Lim Cheng Tju
Yeo Wei Wei (ed.). Realism in Asia, Volume One. Singapore: The National Art Gallery, 2010. 88 pages.
A rather curious volume. Realism In Asia Vol 1 is the accompanying publication to the Realism In Asian Art show that ran at the Singapore Art Museum from April to July 2010. The show is put together by The National Art Gallery of Singapore (TNAG) and Korea’s National Museum of Contemporary Art. The show travels to the latter from July to October 2010.
There are six essays here that cover Singapore, Malaysia, Thailand, Indonesia, the Philippines, Japan and Korea. Chinese art is reserved for Vol 2. I would much prefer a ‘regular’ catalogue with all the plates of the show and for the essays to be extended. As explained in the opening essay by Kwok Kian Chow (TNAG Director), the preparations for the show started with an international symposium on the subject held in Seoul in September 2007. The conference papers were published in Modern Art Studies 4.
Tsutomu Mizusawa’s essay on the problems of ‘realism’ in Japanese modern art history is a revised version of the one he wrote for Modern Art Studies, which is a pity as his is the strongest piece here and I would have liked to read the original longer version. His essay would also be strengthened if we were able to look at the plates of the paintings he talked about. A better publication in this aspect (of a similar ‘realism’ in Asian art show) would be Art Toward the Society: Realism in Korean Art 1945–2005, the catalogue for the exhibition of the same name that traveled between Korea and Japan in 2007 and 2008. That 252-page tome contains all the art pieces exhibited as well as five full-length essays by curators and researchers.
Art history is filled with trajectories. The other solid piece here is Kim Youngna’s ‘Cold War Ideology and Realism’, which provides an overview of the intersections between art and politics in Asia. It is well known that the Central Intelligence Agency (CIA) covertly funded some of the Museum of Modern Art’s (MOMA) international exhibitions of American abstract art as part of their cultural mission to counter Soviet communism and the Socialist Realism style the Soviets expounded. The MOMA exhibitions were touted as expressions of freedom and purity, silently positioned in ideological contrast to the supposedly regimental nature of Soviet art.
However, I disagree with Kim’s description of Singapore’s Equator Art Society (active in the 1950s and 1960s) as being influenced by Socialist Realism. What they did was closer to Social Realism, an art movement that actually gained prominence in the West during the Great Depression in America in the 1930s.

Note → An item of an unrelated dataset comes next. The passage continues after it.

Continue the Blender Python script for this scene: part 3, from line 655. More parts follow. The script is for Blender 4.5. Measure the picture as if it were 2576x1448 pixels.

The ‘strand’ of Social Realism in Singapore and Malaya arrived from China from the 1930s onwards with the founding of the Nanyang Academy of Fine Arts in 1938. The Singapore Art Museum itself had clarified this point in their earlier exhibition on art during the Emergency. (From Words to Pictures: Art during the Emergency, 2007)
It is a pity that this difference between Social Realism and Socialist Realism in Asian art is not further explored other than a cursory line in Kwok’s essay. One could tie it to other similar realist movements in this region such as ASAS 50’s (Angkatan Sasterawan ’50; Singapore Writers’ Movement ’50) “Art for Society’s Sake” in the early 1950s or the “Art for Life” debate in Thailand during the same period.
Lim Cheng Tju is a secondary school history teacher who writes about history and popular culture in Singapore. His articles have appeared in Southeast Asian Journal of Social Science, Journal of Popular Culture and Print Quarterly. He is also the country editor for the International Journal of Comic Art.
Hello, Cheng Tju.
I would like to read the essays. :)
richard
Where can one get the essays?
The book can be found in the NHB museum shops. The NLB libraries would have it too.